--- start of DATA SECTION ---

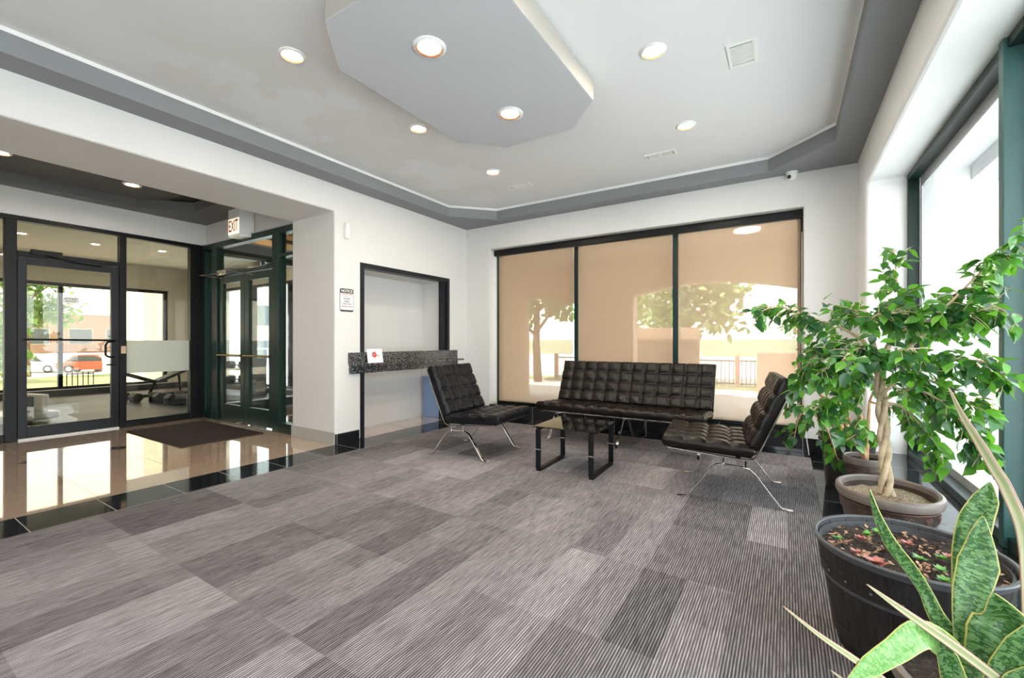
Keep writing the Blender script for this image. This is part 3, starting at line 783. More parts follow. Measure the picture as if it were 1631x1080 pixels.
LEG = [(-.37, .006), (-.335, .006), (-.31, .012), (-.285, .035), (-.145, .225), (-.115, .252), (-.08, .262), (.06, .272), (.10, .264), (.13, .243), (.275, .035), (.30, .012), (.325, .006), (.365, .006)]
def lounge(name, label, cat, width, nc, sides, mt, sb=4, rows=4):
    t = thing(name, label, cat)
    for x in sides:
        MB().bar(RAIL, x-.016, x+.016, .009).build('side_rail', M['chrome'], t, bevel=.002)
        MB().bar(LEG, x-.016, x+.016, .010).build('leg_frame', M['chrome'], t, bevel=.002)
        for y, z0, z1 in ((.06, .272, .327), (-.08, .262, .316)):
            MB().cyl((x, y, z0), (x, y, z1), .012, n=12).build('spacer', M['chrome'], t, smooth=True)
    a, b = sides[0], sides[-1]
    m = MB()
    m.box(a, b, .30, .335, .335, .347); m.box(a, b, -.06, -.025, .300, .312); m.build('cross_bar', M['chrome'], t, bevel=.002)
    m = MB(); m.box(a, b, -.345, -.335, .70, .735); m.xf(Matrix.Identity(4)); m.build('back_bar', M['chrome'], t, bevel=.002)
    for i in range(4 if nc < 8 else 12):
        n_ = 4 if nc < 8 else 12
        x = a+(b-a)*(i+.5)/n_
        MB().bar([(-.37, .84), (-.155, .35), (-.11, .331), (-.03, .326), (.42, .36)], x-.018, x+.018, .005).build('strap', M['rubber'], t)
    seat = cushion(width, .61, .098, nc, sb).build('seat', mt, t, smooth='all')
    seat.location = (0, -.135, .332); seat.rotation_euler = (math.radians(3.2), 0, 0)
    buttons(seat, width, .61, .098, nc, sb, mt)
    back = cushion(width, .53, .098, nc, rows).build('backrest', mt, t, smooth='all')
    # local y runs up the back, local z points forward
    up = Vector((0, -.40, .917)).normalized(); fw = Vector((0, .917, .40)).normalized(); xx = up.cross(fw)
    R = Matrix((xx, up, fw)).transposed().to_4x4()
    back.matrix_local = Matrix.Translation((0, -.170, .392)) @ R
    buttons(back, width, .53, .098, nc, rows, mt)
    return t
ch = lounge('lounge_chair', 'black tufted leather lounge chair on chrome legs, left of the table beside the reception opening', 'chair', .70, 5, (-.325, .325), M['leather'], 4, 4)
ch['group'] = 'tufted lounge chairs'
ch.location = (-2.765, 3.675, 0); ch.rotation_euler = (0, 0, math.radians(-90+4.5))
c2 = copy_tree(ch)
c2['label'] = 'black tufted leather lounge chair on chrome legs, right of the table beside the potted ficus'
c2.location = (-.367, 3.775, 0); c2.rotation_euler = (0, 0, math.radians(90+6.5))
for o in c2.children:
    if o.name.startswith(('seat', 'backrest')):
        o.data = o.data.copy(); o.data.materials[0] = M['leather2']
so = lounge('sofa', 'long low black brown tufted leather sofa on chrome legs in front of the blinds', 'sofa', 1.80, 12, (-.82, 0, .82), M['leather2'], 4, 4)
so.location = (-1.55, 4.87, 0); so.rotation_euler = (0, 0, PI)

ct = thing('coffee_table', 'low square smoked glass coffee table with black loop legs between the chairs', 'table', (-1.63, 3.68, 0), math.radians(2))
MB().box(-.29, .29, -.285, .285, .390, .400).build('table_top', M['smoke'], ct, bevel=.002)
for sx in (-1, 1):
    f = MB(); x = sx*.245
    f.box(x-.022, x+.022, -.27, .27, 0, .022)
    MB().box(x-.022, x+.022, -.27, .27, .368, .390).build('top_bar', M['black'], ct, bevel=.003)
    fr = f.build('foot_bar', M['black'], ct, bevel=.003)
    for sy in (-1, 1):
        lg = MB().box(x-.022, x+.022, sy*.27-.011, sy*.27+.011, .022, .368).build('leg', M['black'], ct, bevel=.003)
        MB().box(x-.0235, x+.0235, sy*.27-.0125, sy*.27+.0125, .19, .20).build('chrome_band', M['chrome'], lg)

# ---------------------------------------------------------------- plants
def leaf(m, p, d, nrm, L, W, droop=.3):
    d = d.normalized(); s = d.cross(nrm)
    s = s.normalized() if s.length > 1e-5 else d.orthogonal().normalized(); n = s.cross(d).normalized()
    prof = ((0, 0), (.13, .55), (.35, 1), (.6, .85), (.82, .35), (1, .0)); b = len(m.v)
    for q, wd in prof:
        c = p + d*(L*q) - n*(droop*L*q*q)
        for k in (-1, 0, 1):
            m.v.append(tuple(c + s*(k*W*.5*wd) + n*(abs(k)*W*.10*wd)))
    for i in range(len(prof)-1):
        for k in (0, 1):
            a = b+i*3+k; m.face((a, a+1, a+4, a+3))
def rnd(a): return random.uniform(-a, a)
def poly_at(pts, t):
    L = [(pts[i+1]-pts[i]).length for i in range(len(pts)-1)]; tot = sum(L); x = t*tot
    for i, l in enumerate(L):
        if x <= l or i == len(L)-1:
            q = min(1, x/l); return pts[i].lerp(pts[i+1], q), (pts[i+1]-pts[i]).normalized(), tot
        x -= l
def smooth_path(pts, n=4):
    out = []
    for i in range(len(pts)-1):
        p0 = pts[max(i-1, 0)]; p1 = pts[i]; p2 = pts[i+1]; p3 = pts[min(i+2, len(pts)-1)]
        for k in range(n):
            t = k/n
            out.append(.5*((2*p1)+(p2-p0)*t+(2*p0-5*p1+4*p2-p3)*t*t+(3*p1-p0-3*p2+p3)*t**3))
    out.append(pts[-1]); return out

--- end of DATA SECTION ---

> [INSTRUCTIONS TO FOLLOW]: Every line of the material is to be quoted exactly, with no pictures carried over.

> [WORKED SOLUTION]:
Keep writing the Blender script for this image. This is part 3, starting at line 783. More parts follow. Measure the picture as if it were 1631x1080 pixels.
LEG = [(-.37, .006), (-.335, .006), (-.31, .012), (-.285, .035), (-.145, .225), (-.115, .252), (-.08, .262), (.06, .272), (.10, .264), (.13, .243), (.275, .035), (.30, .012), (.325, .006), (.365, .006)]
def lounge(name, label, cat, width, nc, sides, mt, sb=4, rows=4):
    t = thing(name, label, cat)
    for x in sides:
        MB().bar(RAIL, x-.016, x+.016, .009).build('side_rail', M['chrome'], t, bevel=.002)
        MB().bar(LEG, x-.016, x+.016, .010).build('leg_frame', M['chrome'], t, bevel=.002)
        for y, z0, z1 in ((.06, .272, .327), (-.08, .262, .316)):
            MB().cyl((x, y, z0), (x, y, z1), .012, n=12).build('spacer', M['chrome'], t, smooth=True)
    a, b = sides[0], sides[-1]
    m = MB()
    m.box(a, b, .30, .335, .335, .347); m.box(a, b, -.06, -.025, .300, .312); m.build('cross_bar', M['chrome'], t, bevel=.002)
    m = MB(); m.box(a, b, -.345, -.335, .70, .735); m.xf(Matrix.Identity(4)); m.build('back_bar', M['chrome'], t, bevel=.002)
    for i in range(4 if nc < 8 else 12):
        n_ = 4 if nc < 8 else 12
        x = a+(b-a)*(i+.5)/n_
        MB().bar([(-.37, .84), (-.155, .35), (-.11, .331), (-.03, .326), (.42, .36)], x-.018, x+.018, .005).build('strap', M['rubber'], t)
    seat = cushion(width, .61, .098, nc, sb).build('seat', mt, t, smooth='all')
    seat.location = (0, -.135, .332); seat.rotation_euler = (math.radians(3.2), 0, 0)
    buttons(seat, width, .61, .098, nc, sb, mt)
    back = cushion(width, .53, .098, nc, rows).build('backrest', mt, t, smooth='all')
    # local y runs up the back, local z points forward
    up = Vector((0, -.40, .917)).normalized(); fw = Vector((0, .917, .40)).normalized(); xx = up.cross(fw)
    R = Matrix((xx, up, fw)).transposed().to_4x4()
    back.matrix_local = Matrix.Translation((0, -.170, .392)) @ R
    buttons(back, width, .53, .098, nc, rows, mt)
    return t
ch = lounge('lounge_chair', 'black tufted leather lounge chair on chrome legs, left of the table beside the reception opening', 'chair', .70, 5, (-.325, .325), M['leather'], 4, 4)
ch['group'] = 'tufted lounge chairs'
ch.location = (-2.765, 3.675, 0); ch.rotation_euler = (0, 0, math.radians(-90+4.5))
c2 = copy_tree(ch)
c2['label'] = 'black tufted leather lounge chair on chrome legs, right of the table beside the potted ficus'
c2.location = (-.367, 3.775, 0); c2.rotation_euler = (0, 0, math.radians(90+6.5))
for o in c2.children:
    if o.name.startswith(('seat', 'backrest')):
        o.data = o.data.copy(); o.data.materials[0] = M['leather2']
so = lounge('sofa', 'long low black brown tufted leather sofa on chrome legs in front of the blinds', 'sofa', 1.80, 12, (-.82, 0, .82), M['leather2'], 4, 4)
so.location = (-1.55, 4.87, 0); so.rotation_euler = (0, 0, PI)

ct = thing('coffee_table', 'low square smoked glass coffee table with black loop legs between the chairs', 'table', (-1.63, 3.68, 0), math.radians(2))
MB().box(-.29, .29, -.285, .285, .390, .400).build('table_top', M['smoke'], ct, bevel=.002)
for sx in (-1, 1):
    f = MB(); x = sx*.245
    f.box(x-.022, x+.022, -.27, .27, 0, .022)
    MB().box(x-.022, x+.022, -.27, .27, .368, .390).build('top_bar', M['black'], ct, bevel=.003)
    fr = f.build('foot_bar', M['black'], ct, bevel=.003)
    for sy in (-1, 1):
        lg = MB().box(x-.022, x+.022, sy*.27-.011, sy*.27+.011, .022, .368).build('leg', M['black'], ct, bevel=.003)
        MB().box(x-.0235, x+.0235, sy*.27-.0125, sy*.27+.0125, .19, .20).build('chrome_band', M['chrome'], lg)

# ---------------------------------------------------------------- plants
def leaf(m, p, d, nrm, L, W, droop=.3):
    d = d.normalized(); s = d.cross(nrm)
    s = s.normalized() if s.length > 1e-5 else d.orthogonal().normalized(); n = s.cross(d).normalized()
    prof = ((0, 0), (.13, .55), (.35, 1), (.6, .85), (.82, .35), (1, .0)); b = len(m.v)
    for q, wd in prof:
        c = p + d*(L*q) - n*(droop*L*q*q)
        for k in (-1, 0, 1):
            m.v.append(tuple(c + s*(k*W*.5*wd) + n*(abs(k)*W*.10*wd)))
    for i in range(len(prof)-1):
        for k in (0, 1):
            a = b+i*3+k; m.face((a, a+1, a+4, a+3))
def rnd(a): return random.uniform(-a, a)
def poly_at(pts, t):
    L = [(pts[i+1]-pts[i]).length for i in range(len(pts)-1)]; tot = sum(L); x = t*tot
    for i, l in enumerate(L):
        if x <= l or i == len(L)-1:
            q = min(1, x/l); return pts[i].lerp(pts[i+1], q), (pts[i+1]-pts[i]).normalized(), tot
        x -= l
def smooth_path(pts, n=4):
    out = []
    for i in range(len(pts)-1):
        p0 = pts[max(i-1, 0)]; p1 = pts[i]; p2 = pts[i+1]; p3 = pts[min(i+2, len(pts)-1)]
        for k in range(n):
            t = k/n
            out.append(.5*((2*p1)+(p2-p0)*t+(2*p0-5*p1+4*p2-p3)*t*t+(3*p1-p0-3*p2+p3)*t**3))
    out.append(pts[-1]); return out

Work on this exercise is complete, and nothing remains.